— BEGIN RECORDED INFORMATION —

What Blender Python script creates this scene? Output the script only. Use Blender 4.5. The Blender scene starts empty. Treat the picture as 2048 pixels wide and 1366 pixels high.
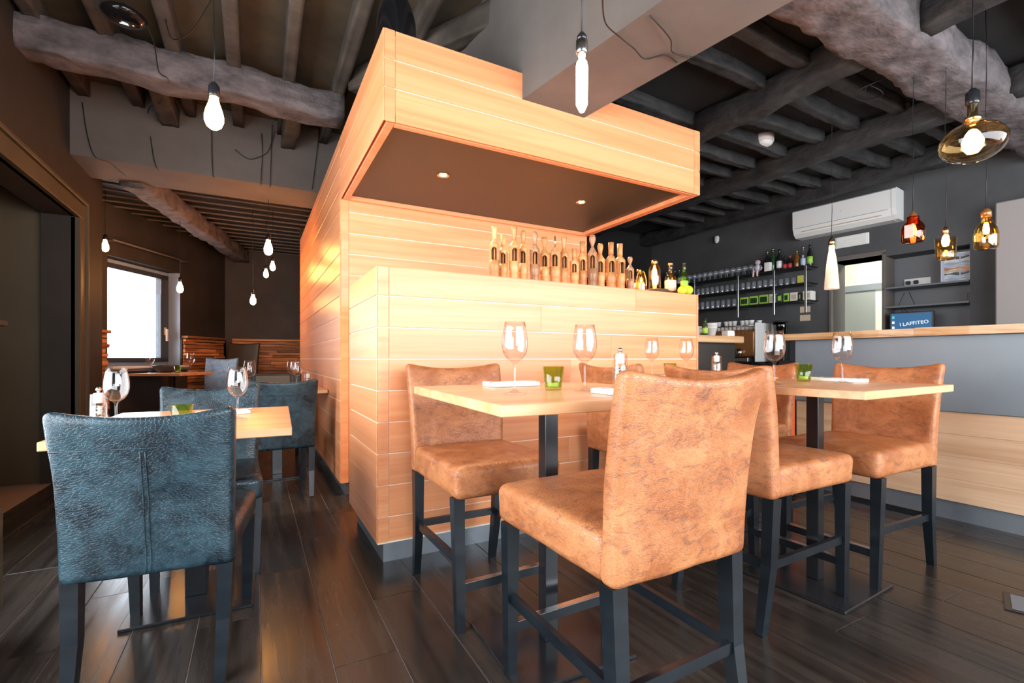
import bpy, math, random
from mathutils import Vector, Matrix
from mathutils import noise as mnoise
random.seed(7)
PI = math.pi
SC = bpy.context.scene
COL = SC.collection

# ------------------------------------------------------------------ camera
cam_d = bpy.data.cameras.new('camera')
cam = bpy.data.objects.new('camera', cam_d); COL.objects.link(cam)
cam.location = (0, 0, .97)
cam.rotation_euler = (PI/2, 0, math.radians(-28.56))
cam_d.sensor_width = 36; cam_d.lens = 16.664; cam_d.shift_y = .0166
cam_d.clip_start = .02
SC.camera = cam
# ------------------------------------------------------------------ world, exposure
W = bpy.data.worlds.new('world'); SC.world = W; W.use_nodes = True
bg = W.node_tree.nodes['Background']
bg.inputs[0].default_value = (.86, .93, 1, 1); bg.inputs[1].default_value = 9
SC.view_settings.view_transform = 'Standard'; SC.view_settings.look = 'None'
SC.view_settings.gamma = 1; SC.view_settings.use_curve_mapping = False
SC.view_settings.exposure = .27
try:
    SC.cycles.use_denoising = True
    SC.cycles.sample_clamp_indirect = 6
    SC.cycles.max_bounces = 10
    SC.cycles.transmission_bounces = 10
    SC.cycles.transparent_max_bounces = 12
except Exception:
    pass
def portal(name, loc, rot, sx, sy):
    l = bpy.data.lights.new(name, 'AREA'); l.shape = 'RECTANGLE'; l.size = sx; l.size_y = sy
    l.cycles.is_portal = True
    o = bpy.data.objects.new(name, l); COL.objects.link(o); o.location = loc; o.rotation_euler = rot
    return o
# daylight comes in by openings in the walls beside and behind the camera, and by the window of the back room
portal('portal_left', (-1.29, 1.45, 1.35), (0, -PI/2, 0), 2.1, 3.1)
portal('portal_front', (2.7, -1.62, 1.5), (PI/2, 0, 0), 6.0, 2.0)
portal('portal_window', (-4.62*.8784+5.8*.478, 4.62*.478+5.8*.8784, 1.5), (0, -PI/2, math.radians(-28.56)), 1.3, 1.2)

# ------------------------------------------------------------------ materials
MATS = {}
def nt(name):
    m = bpy.data.materials.new(name); m.use_nodes = True
    t = m.node_tree; return m, t, t.nodes['Principled BSDF']
def N(t, kind, **kw):
    n = t.nodes.new(kind)
    for k, v in kw.items():
        if k in n.inputs.keys(): n.inputs[k].default_value = v
        else: setattr(n, k, v)
    return n
def ramp(t, stops, fac):
    r = t.nodes.new('ShaderNodeValToRGB'); cr = r.color_ramp
    while len(cr.elements) < len(stops): cr.elements.new(.5)
    for e, (p, c) in zip(cr.elements, stops):
        e.position = p; e.color = (*c, 1) if len(c) == 3 else c
    t.links.new(fac, r.inputs[0]); return r.outputs[0]
def objcoord(t, scale=(1,1,1), rnd=True):
    tc = N(t, 'ShaderNodeTexCoord'); mp = N(t, 'ShaderNodeMapping'); mp.inputs['Scale'].default_value = scale
    t.links.new(tc.outputs['Object'], mp.inputs[0])
    if rnd:
        oi = N(t, 'ShaderNodeObjectInfo'); mu = N(t, 'ShaderNodeMath', operation='MULTIPLY'); mu.inputs[1].default_value = 37
        t.links.new(oi.outputs['Random'], mu.inputs[0])
        cb = N(t, 'ShaderNodeCombineXYZ')
        for i in range(3): t.links.new(mu.outputs[0], cb.inputs[i])
        t.links.new(cb.outputs[0], mp.inputs['Location'])
    return mp.outputs[0]
def flat(name, col, rough=.5, metal=0, spec=.5, coat=0, bump=0, bscale=60):
    m, t, b = nt(name)
    b.inputs['Base Color'].default_value = (*col, 1); b.inputs['Roughness'].default_value = rough
    b.inputs['Metallic'].default_value = metal; b.inputs['Specular IOR Level'].default_value = spec
    b.inputs['Coat Weight'].default_value = coat
    if bump:
        v = objcoord(t); n = N(t, 'ShaderNodeTexNoise', Scale=bscale, Detail=4.0); t.links.new(v, n.inputs['Vector'])
        bp = N(t, 'ShaderNodeBump', Strength=bump, Distance=.004); t.links.new(n.outputs[0], bp.inputs['Height'])
        t.links.new(bp.outputs[0], b.inputs['Normal'])
    MATS[name] = m; return m
def noisy(name, c1, c2, scale=(3,3,3), rough=.6, rough2=None, bump=.2, bdist=.004, detail=6, lo=.3, hi=.7, metal=0, spec=.5):
    m, t, b = nt(name); v = objcoord(t, scale)
    n = N(t, 'ShaderNodeTexNoise', Scale=1.0, Detail=float(detail), Roughness=.6); t.links.new(v, n.inputs['Vector'])
    t.links.new(ramp(t, [(lo, c1), (hi, c2)], n.outputs[0]), b.inputs['Base Color'])
    b.inputs['Metallic'].default_value = metal; b.inputs['Specular IOR Level'].default_value = spec
    if rough2 is None: b.inputs['Roughness'].default_value = rough
    else: t.links.new(ramp(t, [(lo, (rough,)*3), (hi, (rough2,)*3)], n.outputs[0]), b.inputs['Roughness'])
    if bump:
        bp = N(t, 'ShaderNodeBump', Strength=bump, Distance=bdist); t.links.new(n.outputs[0], bp.inputs['Height'])
        t.links.new(bp.outputs[0], b.inputs['Normal'])
    MATS[name] = m; return m
def wood(name, c1, c2, c3, rough=.4, bump=.06, ringscale=(.9, 14, 14), var=.12, coat=0):
    """grain runs along local X"""
    m, t, b = nt(name); v = objcoord(t, ringscale)
    n1 = N(t, 'ShaderNodeTexNoise', Scale=1.0, Detail=5.0, Roughness=.55, Distortion=.6); t.links.new(v, n1.inputs['Vector'])
    v2 = objcoord(t, (ringscale[0]*5, ringscale[1]*9, ringscale[2]*9))
    n2 = N(t, 'ShaderNodeTexNoise', Scale=1.0, Detail=3.0); t.links.new(v2, n2.inputs['Vector'])
    mx = N(t, 'ShaderNodeMath', operation='MULTIPLY_ADD'); mx.inputs[1].default_value = .25
    t.links.new(n2.outputs[0], mx.inputs[0]); t.links.new(n1.outputs[0], mx.inputs[2])
    col = ramp(t, [(.42, c1), (.60, c2), (.78, c3)], mx.outputs[0])
    oi = N(t, 'ShaderNodeObjectInfo'); hs = N(t, 'ShaderNodeHueSaturation')
    ma = N(t, 'ShaderNodeMapRange'); ma.inputs[3].default_value = 1-var; ma.inputs[4].default_value = 1+var
    t.links.new(oi.outputs['Random'], ma.inputs[0]); t.links.new(ma.outputs[0], hs.inputs['Value'])
    t.links.new(col, hs.inputs['Color']); t.links.new(hs.outputs[0], b.inputs['Base Color'])
    b.inputs['Roughness'].default_value = rough; b.inputs['Coat Weight'].default_value = coat
    bp = N(t, 'ShaderNodeBump', Strength=bump, Distance=.003); t.links.new(n2.outputs[0], bp.inputs['Height'])
    t.links.new(bp.outputs[0], b.inputs['Normal'])
    MATS[name] = m; return m
def leather(name, base, light, stain, rough=.45, croc=30, big=.007):
    m, t, b = nt(name)
    v = objcoord(t, (1, 1, 1))
    n = N(t, 'ShaderNodeTexNoise', Scale=9.0, Detail=6.0, Roughness=.65, Distortion=.5); t.links.new(v, n.inputs['Vector'])
    c1 = ramp(t, [(.35, base), (.62, light)], n.outputs[0])
    ns = N(t, 'ShaderNodeTexNoise', Scale=14.0, Detail=10.0, Roughness=.75, Distortion=1.5)
    v2 = objcoord(t, (1, 1, 2.2)); t.links.new(v2, ns.inputs['Vector'])
    fs = ramp(t, [(.50, (0,0,0)), (.70, (1,1,1))], ns.outputs[0])
    mix = N(t, 'ShaderNodeMixRGB'); mix.inputs[2].default_value = (*stain, 1)
    mf = N(t, 'ShaderNodeMath', operation='MULTIPLY'); mf.inputs[1].default_value = .75
    t.links.new(fs, mf.inputs[0]); t.links.new(mf.outputs[0], mix.inputs[0]); t.links.new(c1, mix.inputs[1])
    t.links.new(mix.outputs[0], b.inputs['Base Color'])
    vo = N(t, 'ShaderNodeTexVoronoi', feature='DISTANCE_TO_EDGE', Scale=float(croc)*3)
    v3 = objcoord(t, (1, 1, 1.9)); t.links.new(v3, vo.inputs['Vector'])
    cl = ramp(t, [(0, (0,0,0)), (.10, (1,1,1))], vo.outputs[0])
    n3 = N(t, 'ShaderNodeTexNoise', Scale=6.0, Detail=8.0, Distortion=2.0); t.links.new(v, n3.inputs['Vector'])
    b1 = N(t, 'ShaderNodeBump', Strength=.35, Distance=.0018); t.links.new(cl, b1.inputs['Height'])
    b2 = N(t, 'ShaderNodeBump', Strength=.45, Distance=big); t.links.new(n3.outputs[0], b2.inputs['Height'])
    t.links.new(b1.outputs[0], b2.inputs['Normal']); t.links.new(b2.outputs[0], b.inputs['Normal'])
    b.inputs['Roughness'].default_value = rough
    m2 = N(t, 'ShaderNodeMixRGB', blend_type='MULTIPLY'); m2.inputs[0].default_value = .22
    t.links.new(mix.outputs[0], m2.inputs[1]); t.links.new(cl, m2.inputs[2]); t.links.new(m2.outputs[0], b.inputs['Base Color'])
    MATS[name] = m; return m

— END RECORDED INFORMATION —

### DIRECTIONS FOR THIS TASK
With the pictures left out, restate word for word every line of the data above, from the first down to the line that contains "COL = SC.collection".

### EXERCISE RESULT
What Blender Python script creates this scene? Output the script only. Use Blender 4.5. The Blender scene starts empty. Treat the picture as 2048 pixels wide and 1366 pixels high.
import bpy, math, random
from mathutils import Vector, Matrix
from mathutils import noise as mnoise
random.seed(7)
PI = math.pi
SC = bpy.context.scene
COL = SC.collection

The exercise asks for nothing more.